Gensyn is a hyperscale, cost-efficient compute protocol for deep learning models. The machine learning compute protocol seeks to unite the world’s computing power into a global supercluster that is accessible to anyone. The vision of Gensyn is to disintermediate cloud oligopolists like AWS and Google by lowering the cost of compute.
Gensyn can be described as a blockchain-based marketplace for computing power. It connects developers seeking to train their machine learning (ML) model with compute providers. The protocol tapps into the idle machine learning resources around the world and will potentially be able to increase the available ML compute power by 10-100x.
The following provides an introduction to Gensyn.
The recent rise in applications of artificial intelligence (AI) has sharply increased the demand for computing power needed to run the necessary algorithms. With the computational complexity of AI systems expected to double every 3 months, the resource requirements for building and using such models are becoming excessively high, thus introducing significant access barriers.

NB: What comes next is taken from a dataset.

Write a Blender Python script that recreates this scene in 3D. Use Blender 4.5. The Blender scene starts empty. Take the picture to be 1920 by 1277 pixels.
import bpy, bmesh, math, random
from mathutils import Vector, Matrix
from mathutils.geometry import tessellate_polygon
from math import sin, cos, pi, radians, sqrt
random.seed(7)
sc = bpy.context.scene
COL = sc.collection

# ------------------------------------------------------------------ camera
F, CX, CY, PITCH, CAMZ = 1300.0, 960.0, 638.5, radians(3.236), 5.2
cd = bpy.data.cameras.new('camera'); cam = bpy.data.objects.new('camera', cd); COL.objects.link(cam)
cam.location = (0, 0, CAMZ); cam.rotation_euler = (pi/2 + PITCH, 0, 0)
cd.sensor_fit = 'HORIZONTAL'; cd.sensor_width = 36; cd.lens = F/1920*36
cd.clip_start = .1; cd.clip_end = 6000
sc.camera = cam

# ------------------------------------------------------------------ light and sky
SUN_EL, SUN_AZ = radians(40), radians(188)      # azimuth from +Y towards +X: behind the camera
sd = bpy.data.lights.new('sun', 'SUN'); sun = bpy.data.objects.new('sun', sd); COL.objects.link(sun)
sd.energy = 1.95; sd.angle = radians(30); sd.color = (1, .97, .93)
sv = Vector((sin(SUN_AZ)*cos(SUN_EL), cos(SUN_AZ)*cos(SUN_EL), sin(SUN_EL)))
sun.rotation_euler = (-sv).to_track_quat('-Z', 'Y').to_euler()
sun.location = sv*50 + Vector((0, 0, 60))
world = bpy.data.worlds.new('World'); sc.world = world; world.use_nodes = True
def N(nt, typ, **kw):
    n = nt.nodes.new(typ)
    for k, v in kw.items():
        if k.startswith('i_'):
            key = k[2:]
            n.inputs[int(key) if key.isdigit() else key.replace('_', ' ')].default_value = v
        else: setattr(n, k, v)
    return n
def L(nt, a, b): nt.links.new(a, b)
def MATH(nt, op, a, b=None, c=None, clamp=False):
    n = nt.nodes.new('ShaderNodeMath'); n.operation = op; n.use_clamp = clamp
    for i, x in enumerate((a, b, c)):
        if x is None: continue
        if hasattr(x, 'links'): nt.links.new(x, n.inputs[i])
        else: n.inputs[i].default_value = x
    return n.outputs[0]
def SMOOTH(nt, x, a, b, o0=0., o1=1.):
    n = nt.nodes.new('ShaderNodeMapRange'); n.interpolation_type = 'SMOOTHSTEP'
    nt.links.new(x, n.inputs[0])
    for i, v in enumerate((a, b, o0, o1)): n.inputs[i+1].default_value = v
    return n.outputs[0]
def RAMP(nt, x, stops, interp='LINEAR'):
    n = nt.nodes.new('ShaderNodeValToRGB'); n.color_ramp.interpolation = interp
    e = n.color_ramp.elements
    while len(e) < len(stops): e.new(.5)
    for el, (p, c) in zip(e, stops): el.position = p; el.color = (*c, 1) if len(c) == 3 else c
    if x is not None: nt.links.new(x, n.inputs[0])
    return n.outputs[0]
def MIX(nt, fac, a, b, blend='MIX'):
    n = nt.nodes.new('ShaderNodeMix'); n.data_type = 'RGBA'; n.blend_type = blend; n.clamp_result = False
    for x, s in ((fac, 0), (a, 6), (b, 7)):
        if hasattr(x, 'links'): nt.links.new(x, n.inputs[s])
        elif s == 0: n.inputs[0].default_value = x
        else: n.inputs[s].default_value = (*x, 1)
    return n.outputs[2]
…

With the resource-related access barriers limiting AI advancement and usage, novel ways need to be found to provide access to compute in an inexpensive manner. Present day solutions such as AWS are oftentimes very expensive because of the market’s oligopolistic structure.
These challenges are further complicated by existing providers not being able to cost-efficiently leverage all the available compute of the network as well as shortages of critical components such as semiconductors.
Gensyn is a layer-1 protocol that seeks to provide deep learning computational resources. The protocol rewards supply-side participants that provide their computing power to the network. This compute can then be used by Gensyns customers seeking to perform machine learning (ML) tasks.
Smart contracts are being used by the Gensny protocol to facilitate the programmatic distribution of compute tasks and payments in the network. The fundamental challenge of verifying completed ML work is approached by an intersection of cryptography, game theory, optimisation, and complexity theory.